#### [CHALLENGE]
From the entries that follow, reproduce exactly and only the lines from the line with "The Blender Python" to the line with "470)], .088, .0014, .004, M['casing'], hous)", endpoints included.

Scenes as source code
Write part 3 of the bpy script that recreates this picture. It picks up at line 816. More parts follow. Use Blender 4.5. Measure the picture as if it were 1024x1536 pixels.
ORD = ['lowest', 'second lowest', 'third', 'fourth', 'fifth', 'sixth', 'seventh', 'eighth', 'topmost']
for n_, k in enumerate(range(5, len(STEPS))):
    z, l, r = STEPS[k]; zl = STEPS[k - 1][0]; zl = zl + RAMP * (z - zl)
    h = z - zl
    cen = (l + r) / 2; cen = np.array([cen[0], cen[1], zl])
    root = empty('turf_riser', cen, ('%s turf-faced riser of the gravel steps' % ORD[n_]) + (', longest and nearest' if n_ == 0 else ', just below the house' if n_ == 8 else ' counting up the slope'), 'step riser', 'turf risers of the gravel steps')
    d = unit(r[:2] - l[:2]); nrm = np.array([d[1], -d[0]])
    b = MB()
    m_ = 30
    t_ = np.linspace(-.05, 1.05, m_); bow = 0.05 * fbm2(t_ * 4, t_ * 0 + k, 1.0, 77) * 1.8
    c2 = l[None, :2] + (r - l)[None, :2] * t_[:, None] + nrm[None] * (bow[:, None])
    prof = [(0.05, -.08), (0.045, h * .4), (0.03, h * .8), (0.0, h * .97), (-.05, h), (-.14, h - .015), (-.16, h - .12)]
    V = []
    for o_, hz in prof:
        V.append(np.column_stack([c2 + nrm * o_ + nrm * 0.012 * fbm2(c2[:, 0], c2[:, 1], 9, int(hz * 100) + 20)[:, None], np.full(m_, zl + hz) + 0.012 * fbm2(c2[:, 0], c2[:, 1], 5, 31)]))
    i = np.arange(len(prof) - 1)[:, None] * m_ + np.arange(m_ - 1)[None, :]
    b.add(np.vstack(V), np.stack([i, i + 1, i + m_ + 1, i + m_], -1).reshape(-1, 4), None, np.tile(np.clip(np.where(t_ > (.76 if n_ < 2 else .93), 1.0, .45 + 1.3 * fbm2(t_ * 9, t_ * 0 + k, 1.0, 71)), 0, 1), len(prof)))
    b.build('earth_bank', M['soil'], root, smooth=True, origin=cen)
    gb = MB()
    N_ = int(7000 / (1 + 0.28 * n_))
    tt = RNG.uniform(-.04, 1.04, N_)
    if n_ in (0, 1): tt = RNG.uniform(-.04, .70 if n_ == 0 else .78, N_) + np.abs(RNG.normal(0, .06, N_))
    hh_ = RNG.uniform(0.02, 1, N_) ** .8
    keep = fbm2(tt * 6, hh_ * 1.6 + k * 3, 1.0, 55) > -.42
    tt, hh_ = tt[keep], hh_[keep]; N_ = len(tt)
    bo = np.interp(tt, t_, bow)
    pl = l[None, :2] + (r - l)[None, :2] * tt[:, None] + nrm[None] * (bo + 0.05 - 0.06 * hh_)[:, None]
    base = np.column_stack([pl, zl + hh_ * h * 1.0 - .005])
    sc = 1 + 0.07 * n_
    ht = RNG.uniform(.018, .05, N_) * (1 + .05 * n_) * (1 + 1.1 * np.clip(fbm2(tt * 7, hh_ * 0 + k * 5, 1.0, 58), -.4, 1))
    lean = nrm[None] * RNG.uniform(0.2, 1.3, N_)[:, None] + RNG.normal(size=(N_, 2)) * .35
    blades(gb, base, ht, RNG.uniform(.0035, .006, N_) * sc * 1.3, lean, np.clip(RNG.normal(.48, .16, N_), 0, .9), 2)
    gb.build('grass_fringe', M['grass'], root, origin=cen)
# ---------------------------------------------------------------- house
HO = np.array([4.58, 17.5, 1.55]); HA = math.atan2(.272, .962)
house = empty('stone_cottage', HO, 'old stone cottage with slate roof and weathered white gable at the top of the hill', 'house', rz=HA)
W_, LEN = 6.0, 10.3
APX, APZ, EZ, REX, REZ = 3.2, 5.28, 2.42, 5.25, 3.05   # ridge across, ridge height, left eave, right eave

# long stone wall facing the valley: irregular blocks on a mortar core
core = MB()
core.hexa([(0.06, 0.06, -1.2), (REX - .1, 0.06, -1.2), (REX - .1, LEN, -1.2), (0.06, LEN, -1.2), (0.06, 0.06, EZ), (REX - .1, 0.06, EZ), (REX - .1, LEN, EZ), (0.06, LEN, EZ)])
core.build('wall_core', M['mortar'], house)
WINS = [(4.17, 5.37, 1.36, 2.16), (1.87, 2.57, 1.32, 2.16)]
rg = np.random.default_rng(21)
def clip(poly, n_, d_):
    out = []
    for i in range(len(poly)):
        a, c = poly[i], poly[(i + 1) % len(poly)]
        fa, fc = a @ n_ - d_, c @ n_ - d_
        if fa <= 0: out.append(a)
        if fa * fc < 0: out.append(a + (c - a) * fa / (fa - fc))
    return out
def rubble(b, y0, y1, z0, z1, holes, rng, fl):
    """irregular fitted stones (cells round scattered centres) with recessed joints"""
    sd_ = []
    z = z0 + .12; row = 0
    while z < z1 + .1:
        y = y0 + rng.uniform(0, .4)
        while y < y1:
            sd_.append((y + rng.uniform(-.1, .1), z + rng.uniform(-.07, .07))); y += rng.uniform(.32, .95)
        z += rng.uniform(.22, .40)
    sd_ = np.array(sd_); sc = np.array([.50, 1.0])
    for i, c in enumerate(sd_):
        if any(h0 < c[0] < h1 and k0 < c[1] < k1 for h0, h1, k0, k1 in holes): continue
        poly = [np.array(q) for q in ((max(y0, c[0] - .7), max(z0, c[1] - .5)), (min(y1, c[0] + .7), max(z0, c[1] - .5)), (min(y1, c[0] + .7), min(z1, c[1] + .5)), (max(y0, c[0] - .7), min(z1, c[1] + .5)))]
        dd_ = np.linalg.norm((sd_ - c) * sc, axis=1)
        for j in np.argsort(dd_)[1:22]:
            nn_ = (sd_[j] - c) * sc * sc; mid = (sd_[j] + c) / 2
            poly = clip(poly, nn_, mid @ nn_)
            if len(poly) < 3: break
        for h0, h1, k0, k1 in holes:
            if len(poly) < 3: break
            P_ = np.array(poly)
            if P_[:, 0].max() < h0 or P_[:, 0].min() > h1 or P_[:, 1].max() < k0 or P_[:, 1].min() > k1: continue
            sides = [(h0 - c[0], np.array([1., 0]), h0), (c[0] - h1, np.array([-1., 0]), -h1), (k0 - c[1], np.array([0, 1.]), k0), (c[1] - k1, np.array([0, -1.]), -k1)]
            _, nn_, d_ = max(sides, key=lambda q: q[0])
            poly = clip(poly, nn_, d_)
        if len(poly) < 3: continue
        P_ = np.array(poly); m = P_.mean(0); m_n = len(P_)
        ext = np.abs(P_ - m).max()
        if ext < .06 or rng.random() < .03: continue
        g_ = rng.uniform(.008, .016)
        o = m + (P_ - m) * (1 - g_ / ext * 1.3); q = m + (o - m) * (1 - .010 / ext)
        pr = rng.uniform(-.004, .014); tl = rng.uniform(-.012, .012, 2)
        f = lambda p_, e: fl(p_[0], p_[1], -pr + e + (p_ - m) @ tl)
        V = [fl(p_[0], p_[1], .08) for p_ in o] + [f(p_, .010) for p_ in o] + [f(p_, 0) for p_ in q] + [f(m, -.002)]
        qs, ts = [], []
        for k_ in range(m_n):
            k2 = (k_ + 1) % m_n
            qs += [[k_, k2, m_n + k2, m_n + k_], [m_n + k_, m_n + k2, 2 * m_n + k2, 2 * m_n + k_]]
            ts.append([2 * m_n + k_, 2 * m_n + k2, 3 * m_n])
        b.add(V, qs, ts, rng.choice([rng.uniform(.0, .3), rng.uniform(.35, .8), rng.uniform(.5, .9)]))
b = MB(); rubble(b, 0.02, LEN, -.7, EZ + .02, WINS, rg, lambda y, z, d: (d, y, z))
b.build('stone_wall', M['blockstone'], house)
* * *
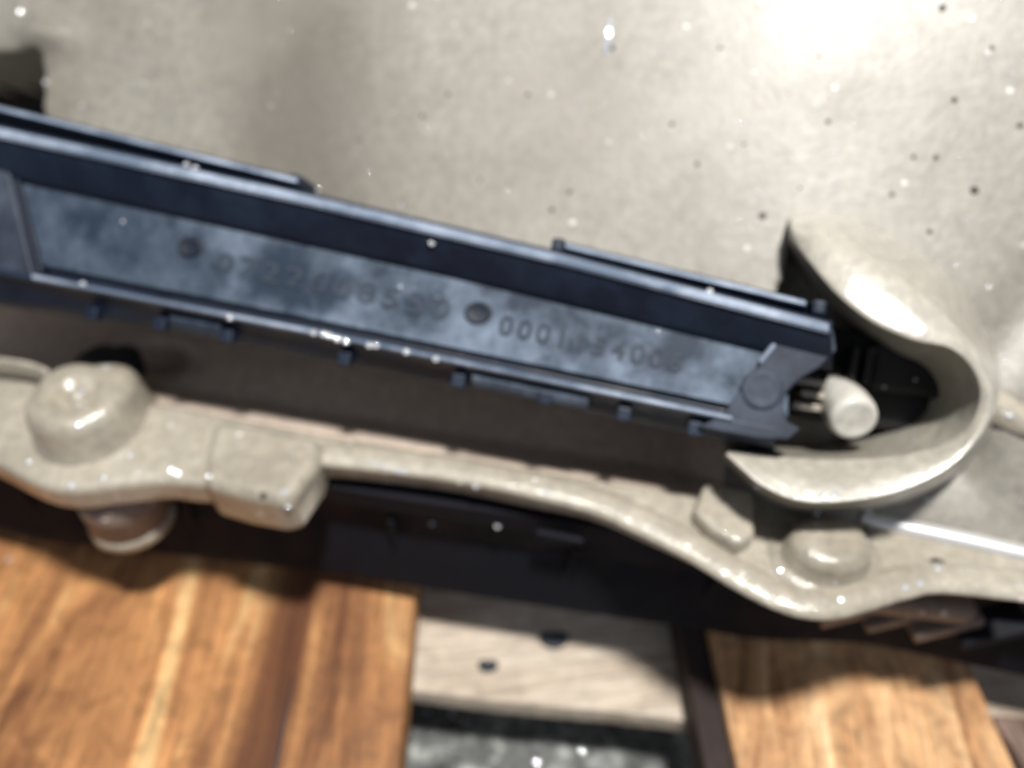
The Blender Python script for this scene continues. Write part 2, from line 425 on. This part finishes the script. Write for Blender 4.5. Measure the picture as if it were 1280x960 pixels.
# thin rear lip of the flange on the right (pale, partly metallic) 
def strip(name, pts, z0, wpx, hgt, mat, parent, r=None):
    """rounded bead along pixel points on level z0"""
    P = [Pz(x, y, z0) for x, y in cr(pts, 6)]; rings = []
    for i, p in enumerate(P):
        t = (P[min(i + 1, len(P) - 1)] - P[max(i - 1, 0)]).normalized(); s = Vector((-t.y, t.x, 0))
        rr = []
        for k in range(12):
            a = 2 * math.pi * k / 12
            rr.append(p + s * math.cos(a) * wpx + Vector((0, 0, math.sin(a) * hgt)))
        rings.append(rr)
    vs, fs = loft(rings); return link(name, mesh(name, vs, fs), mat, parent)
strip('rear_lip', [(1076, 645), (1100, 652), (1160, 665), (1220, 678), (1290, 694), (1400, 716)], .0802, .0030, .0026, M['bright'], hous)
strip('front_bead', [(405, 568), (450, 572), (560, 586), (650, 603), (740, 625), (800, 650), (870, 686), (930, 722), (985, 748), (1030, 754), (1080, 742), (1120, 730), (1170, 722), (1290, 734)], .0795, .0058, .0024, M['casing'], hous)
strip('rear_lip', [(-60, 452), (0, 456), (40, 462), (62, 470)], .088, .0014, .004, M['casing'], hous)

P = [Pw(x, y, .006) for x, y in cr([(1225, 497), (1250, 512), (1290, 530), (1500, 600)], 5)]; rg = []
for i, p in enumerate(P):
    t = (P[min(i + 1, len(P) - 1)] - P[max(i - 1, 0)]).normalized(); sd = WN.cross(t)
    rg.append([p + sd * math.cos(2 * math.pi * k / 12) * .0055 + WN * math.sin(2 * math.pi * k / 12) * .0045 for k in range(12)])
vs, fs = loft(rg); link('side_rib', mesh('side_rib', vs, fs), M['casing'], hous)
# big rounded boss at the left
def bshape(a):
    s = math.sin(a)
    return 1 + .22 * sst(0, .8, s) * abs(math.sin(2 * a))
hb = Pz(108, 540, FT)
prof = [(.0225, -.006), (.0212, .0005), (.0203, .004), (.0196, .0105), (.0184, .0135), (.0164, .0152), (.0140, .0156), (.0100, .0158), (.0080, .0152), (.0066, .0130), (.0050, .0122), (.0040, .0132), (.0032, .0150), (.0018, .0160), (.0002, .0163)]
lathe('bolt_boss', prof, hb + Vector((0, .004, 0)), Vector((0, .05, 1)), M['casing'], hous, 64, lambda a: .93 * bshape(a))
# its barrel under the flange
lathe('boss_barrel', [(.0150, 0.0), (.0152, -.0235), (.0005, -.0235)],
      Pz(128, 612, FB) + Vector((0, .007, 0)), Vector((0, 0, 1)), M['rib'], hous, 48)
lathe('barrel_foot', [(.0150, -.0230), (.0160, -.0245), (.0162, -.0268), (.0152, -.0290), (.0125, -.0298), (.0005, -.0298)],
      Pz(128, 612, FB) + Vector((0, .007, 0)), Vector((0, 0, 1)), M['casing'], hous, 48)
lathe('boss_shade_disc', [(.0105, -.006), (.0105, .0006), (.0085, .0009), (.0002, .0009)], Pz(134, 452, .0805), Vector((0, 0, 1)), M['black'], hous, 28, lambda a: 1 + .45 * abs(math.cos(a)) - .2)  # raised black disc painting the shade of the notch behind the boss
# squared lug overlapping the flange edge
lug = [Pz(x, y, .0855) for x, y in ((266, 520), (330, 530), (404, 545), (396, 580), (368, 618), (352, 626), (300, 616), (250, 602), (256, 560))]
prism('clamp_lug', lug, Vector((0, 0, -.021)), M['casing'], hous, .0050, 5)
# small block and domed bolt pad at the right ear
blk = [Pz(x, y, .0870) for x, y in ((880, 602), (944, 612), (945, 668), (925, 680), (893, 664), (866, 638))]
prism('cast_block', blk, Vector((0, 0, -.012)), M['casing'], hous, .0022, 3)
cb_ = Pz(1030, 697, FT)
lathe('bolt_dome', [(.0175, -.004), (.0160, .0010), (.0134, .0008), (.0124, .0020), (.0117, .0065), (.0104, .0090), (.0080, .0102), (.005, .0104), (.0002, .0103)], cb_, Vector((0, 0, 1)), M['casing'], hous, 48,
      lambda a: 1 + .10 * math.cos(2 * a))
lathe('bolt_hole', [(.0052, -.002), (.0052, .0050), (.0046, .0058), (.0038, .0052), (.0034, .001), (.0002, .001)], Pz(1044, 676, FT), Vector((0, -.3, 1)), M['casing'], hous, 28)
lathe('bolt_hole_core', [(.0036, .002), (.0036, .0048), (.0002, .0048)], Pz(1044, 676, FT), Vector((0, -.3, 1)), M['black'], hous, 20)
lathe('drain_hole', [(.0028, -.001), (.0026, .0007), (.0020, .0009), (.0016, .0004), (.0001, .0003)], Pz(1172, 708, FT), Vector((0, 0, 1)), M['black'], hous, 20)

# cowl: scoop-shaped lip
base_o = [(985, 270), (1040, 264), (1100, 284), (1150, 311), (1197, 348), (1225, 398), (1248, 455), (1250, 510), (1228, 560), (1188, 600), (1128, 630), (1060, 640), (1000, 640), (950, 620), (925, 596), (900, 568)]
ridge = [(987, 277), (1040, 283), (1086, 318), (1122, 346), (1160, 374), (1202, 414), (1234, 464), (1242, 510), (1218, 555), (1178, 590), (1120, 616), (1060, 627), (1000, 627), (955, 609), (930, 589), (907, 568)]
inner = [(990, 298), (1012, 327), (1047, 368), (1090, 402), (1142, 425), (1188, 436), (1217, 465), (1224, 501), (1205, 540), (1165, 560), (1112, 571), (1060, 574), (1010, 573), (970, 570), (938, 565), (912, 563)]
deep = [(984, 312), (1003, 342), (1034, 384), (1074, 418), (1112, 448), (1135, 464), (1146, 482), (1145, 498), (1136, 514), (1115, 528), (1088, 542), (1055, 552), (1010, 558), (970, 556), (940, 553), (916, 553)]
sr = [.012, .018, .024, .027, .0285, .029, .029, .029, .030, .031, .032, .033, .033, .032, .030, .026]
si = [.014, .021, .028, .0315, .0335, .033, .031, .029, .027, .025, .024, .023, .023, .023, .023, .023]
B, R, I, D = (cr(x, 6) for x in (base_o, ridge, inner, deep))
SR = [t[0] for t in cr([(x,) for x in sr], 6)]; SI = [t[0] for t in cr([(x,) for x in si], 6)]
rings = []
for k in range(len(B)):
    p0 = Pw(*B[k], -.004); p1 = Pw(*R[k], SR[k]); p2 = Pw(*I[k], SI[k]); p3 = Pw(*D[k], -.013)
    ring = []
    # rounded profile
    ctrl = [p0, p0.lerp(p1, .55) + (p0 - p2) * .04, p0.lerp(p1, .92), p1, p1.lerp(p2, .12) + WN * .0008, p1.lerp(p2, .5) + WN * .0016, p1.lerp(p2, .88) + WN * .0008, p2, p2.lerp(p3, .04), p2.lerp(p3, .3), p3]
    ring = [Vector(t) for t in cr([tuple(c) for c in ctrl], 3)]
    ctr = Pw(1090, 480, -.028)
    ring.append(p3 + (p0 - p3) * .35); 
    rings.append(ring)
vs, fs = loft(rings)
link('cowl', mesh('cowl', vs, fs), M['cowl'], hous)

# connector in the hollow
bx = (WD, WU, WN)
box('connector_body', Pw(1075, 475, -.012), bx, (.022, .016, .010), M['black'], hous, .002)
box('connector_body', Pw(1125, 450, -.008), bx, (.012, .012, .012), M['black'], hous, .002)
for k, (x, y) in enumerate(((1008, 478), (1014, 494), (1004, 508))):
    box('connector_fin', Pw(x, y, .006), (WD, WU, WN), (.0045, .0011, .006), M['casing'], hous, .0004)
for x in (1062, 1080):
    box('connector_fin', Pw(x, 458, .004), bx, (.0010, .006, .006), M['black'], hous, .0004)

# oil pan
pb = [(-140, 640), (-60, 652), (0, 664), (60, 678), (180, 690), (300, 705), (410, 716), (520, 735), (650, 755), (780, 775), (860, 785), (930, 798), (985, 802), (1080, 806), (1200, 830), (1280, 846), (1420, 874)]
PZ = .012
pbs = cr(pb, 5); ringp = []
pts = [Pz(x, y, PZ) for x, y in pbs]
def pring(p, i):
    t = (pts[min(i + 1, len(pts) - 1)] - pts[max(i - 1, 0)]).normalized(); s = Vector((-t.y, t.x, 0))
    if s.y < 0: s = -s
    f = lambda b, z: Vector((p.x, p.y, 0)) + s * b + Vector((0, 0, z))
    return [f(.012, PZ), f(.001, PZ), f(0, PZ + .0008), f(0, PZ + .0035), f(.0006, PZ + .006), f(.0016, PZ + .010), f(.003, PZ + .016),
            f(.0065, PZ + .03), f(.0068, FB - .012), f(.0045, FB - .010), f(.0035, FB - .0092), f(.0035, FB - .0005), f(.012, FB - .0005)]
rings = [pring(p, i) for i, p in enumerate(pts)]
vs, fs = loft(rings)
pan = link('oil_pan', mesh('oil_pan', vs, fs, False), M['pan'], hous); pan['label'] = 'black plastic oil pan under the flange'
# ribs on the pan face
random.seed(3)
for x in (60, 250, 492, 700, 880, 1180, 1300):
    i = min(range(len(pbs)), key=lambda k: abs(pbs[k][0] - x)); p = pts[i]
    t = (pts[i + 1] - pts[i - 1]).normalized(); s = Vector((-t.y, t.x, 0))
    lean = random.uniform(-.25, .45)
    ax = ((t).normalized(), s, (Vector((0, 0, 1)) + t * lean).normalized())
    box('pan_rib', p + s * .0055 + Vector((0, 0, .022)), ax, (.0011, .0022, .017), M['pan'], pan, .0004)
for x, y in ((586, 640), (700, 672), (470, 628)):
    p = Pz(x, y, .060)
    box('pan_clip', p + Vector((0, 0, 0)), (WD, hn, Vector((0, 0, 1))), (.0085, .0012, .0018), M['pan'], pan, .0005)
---
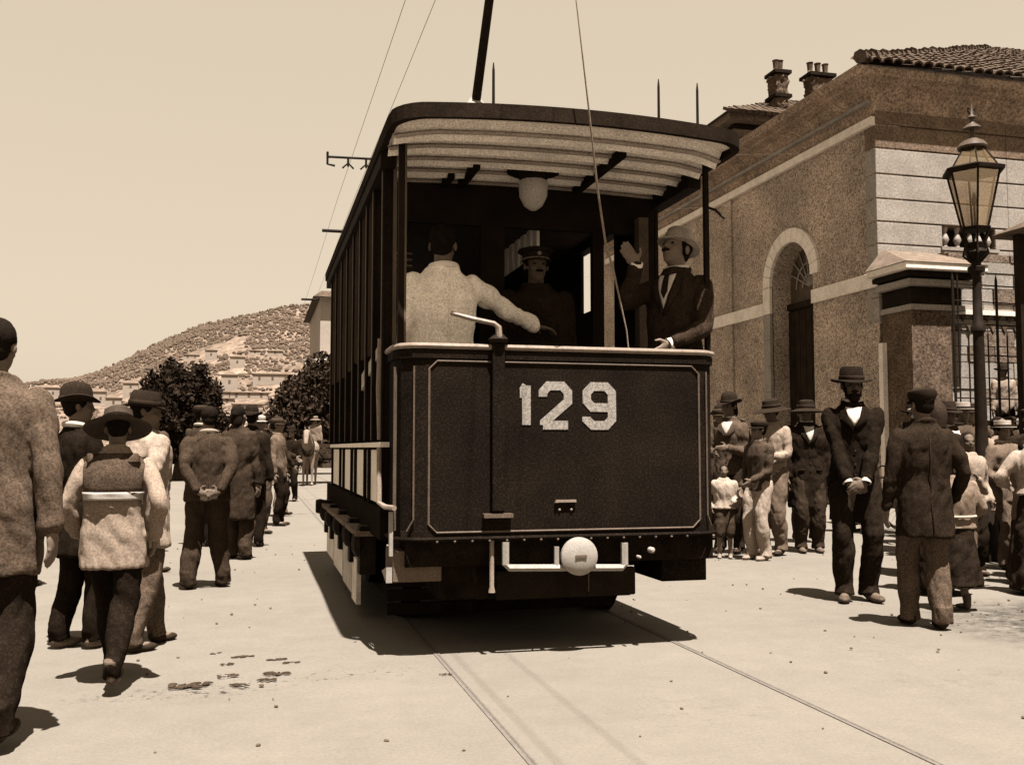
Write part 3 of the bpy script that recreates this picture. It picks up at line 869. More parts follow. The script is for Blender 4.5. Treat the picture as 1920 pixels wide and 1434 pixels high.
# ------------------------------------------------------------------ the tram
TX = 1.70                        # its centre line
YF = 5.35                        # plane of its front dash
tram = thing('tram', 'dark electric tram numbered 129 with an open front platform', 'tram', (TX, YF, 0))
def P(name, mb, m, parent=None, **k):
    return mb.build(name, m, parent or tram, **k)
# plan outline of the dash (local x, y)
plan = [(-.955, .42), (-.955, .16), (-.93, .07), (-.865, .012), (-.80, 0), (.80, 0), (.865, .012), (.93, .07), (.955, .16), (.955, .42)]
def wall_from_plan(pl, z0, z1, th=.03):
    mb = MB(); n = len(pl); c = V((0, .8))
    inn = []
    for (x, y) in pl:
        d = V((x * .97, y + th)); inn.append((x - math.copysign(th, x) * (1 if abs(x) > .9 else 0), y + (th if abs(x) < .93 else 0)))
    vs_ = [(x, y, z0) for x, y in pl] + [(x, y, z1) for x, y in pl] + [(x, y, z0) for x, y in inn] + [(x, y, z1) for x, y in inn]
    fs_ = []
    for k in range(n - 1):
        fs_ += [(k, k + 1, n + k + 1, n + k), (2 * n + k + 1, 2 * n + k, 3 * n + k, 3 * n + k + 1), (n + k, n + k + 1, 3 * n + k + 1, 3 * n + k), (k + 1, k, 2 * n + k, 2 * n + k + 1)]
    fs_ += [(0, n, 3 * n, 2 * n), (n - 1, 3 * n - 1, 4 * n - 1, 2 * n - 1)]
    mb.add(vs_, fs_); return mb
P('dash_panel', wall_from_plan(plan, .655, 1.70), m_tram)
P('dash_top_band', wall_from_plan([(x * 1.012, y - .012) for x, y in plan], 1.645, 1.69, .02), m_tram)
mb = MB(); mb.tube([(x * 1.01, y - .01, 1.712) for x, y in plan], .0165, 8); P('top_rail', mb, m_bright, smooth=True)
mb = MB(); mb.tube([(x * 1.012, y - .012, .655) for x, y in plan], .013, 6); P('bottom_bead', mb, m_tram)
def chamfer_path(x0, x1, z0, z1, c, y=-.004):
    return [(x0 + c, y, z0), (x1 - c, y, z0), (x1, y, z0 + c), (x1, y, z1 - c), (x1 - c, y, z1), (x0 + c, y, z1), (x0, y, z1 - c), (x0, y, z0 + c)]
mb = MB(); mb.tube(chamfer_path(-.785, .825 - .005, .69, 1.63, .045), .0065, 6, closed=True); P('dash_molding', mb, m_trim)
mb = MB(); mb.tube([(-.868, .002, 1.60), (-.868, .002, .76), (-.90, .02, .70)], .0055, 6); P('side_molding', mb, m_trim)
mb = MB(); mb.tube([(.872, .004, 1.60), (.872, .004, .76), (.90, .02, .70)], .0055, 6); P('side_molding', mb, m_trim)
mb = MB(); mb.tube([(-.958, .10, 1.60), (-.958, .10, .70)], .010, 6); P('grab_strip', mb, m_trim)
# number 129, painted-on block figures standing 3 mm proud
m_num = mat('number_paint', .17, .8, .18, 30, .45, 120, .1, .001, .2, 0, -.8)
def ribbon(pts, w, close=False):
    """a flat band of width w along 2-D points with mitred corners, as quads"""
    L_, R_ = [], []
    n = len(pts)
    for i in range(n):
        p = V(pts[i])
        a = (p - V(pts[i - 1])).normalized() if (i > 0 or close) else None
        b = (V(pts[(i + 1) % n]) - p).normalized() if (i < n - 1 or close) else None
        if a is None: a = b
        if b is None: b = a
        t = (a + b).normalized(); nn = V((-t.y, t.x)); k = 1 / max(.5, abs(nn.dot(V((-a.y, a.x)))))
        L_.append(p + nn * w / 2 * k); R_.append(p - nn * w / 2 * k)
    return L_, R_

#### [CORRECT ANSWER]
The Blender Python script for this scene continues. Write part 2, from line 425 on. This part finishes the script. Write for Blender 4.5. Measure the picture as if it were 1280x960 pixels.
# thin rear lip of the flange on the right (pale, partly metallic) 
def strip(name, pts, z0, wpx, hgt, mat, parent, r=None):
    """rounded bead along pixel points on level z0"""
    P = [Pz(x, y, z0) for x, y in cr(pts, 6)]; rings = []
    for i, p in enumerate(P):
        t = (P[min(i + 1, len(P) - 1)] - P[max(i - 1, 0)]).normalized(); s = Vector((-t.y, t.x, 0))
        rr = []
        for k in range(12):
            a = 2 * math.pi * k / 12
            rr.append(p + s * math.cos(a) * wpx + Vector((0, 0, math.sin(a) * hgt)))
        rings.append(rr)
    vs, fs = loft(rings); return link(name, mesh(name, vs, fs), mat, parent)
strip('rear_lip', [(1076, 645), (1100, 652), (1160, 665), (1220, 678), (1290, 694), (1400, 716)], .0802, .0030, .0026, M['bright'], hous)
strip('front_bead', [(405, 568), (450, 572), (560, 586), (650, 603), (740, 625), (800, 650), (870, 686), (930, 722), (985, 748), (1030, 754), (1080, 742), (1120, 730), (1170, 722), (1290, 734)], .0795, .0058, .0024, M['casing'], hous)
strip('rear_lip', [(-60, 452), (0, 456), (40, 462), (62, 470)], .088, .0014, .004, M['casing'], hous)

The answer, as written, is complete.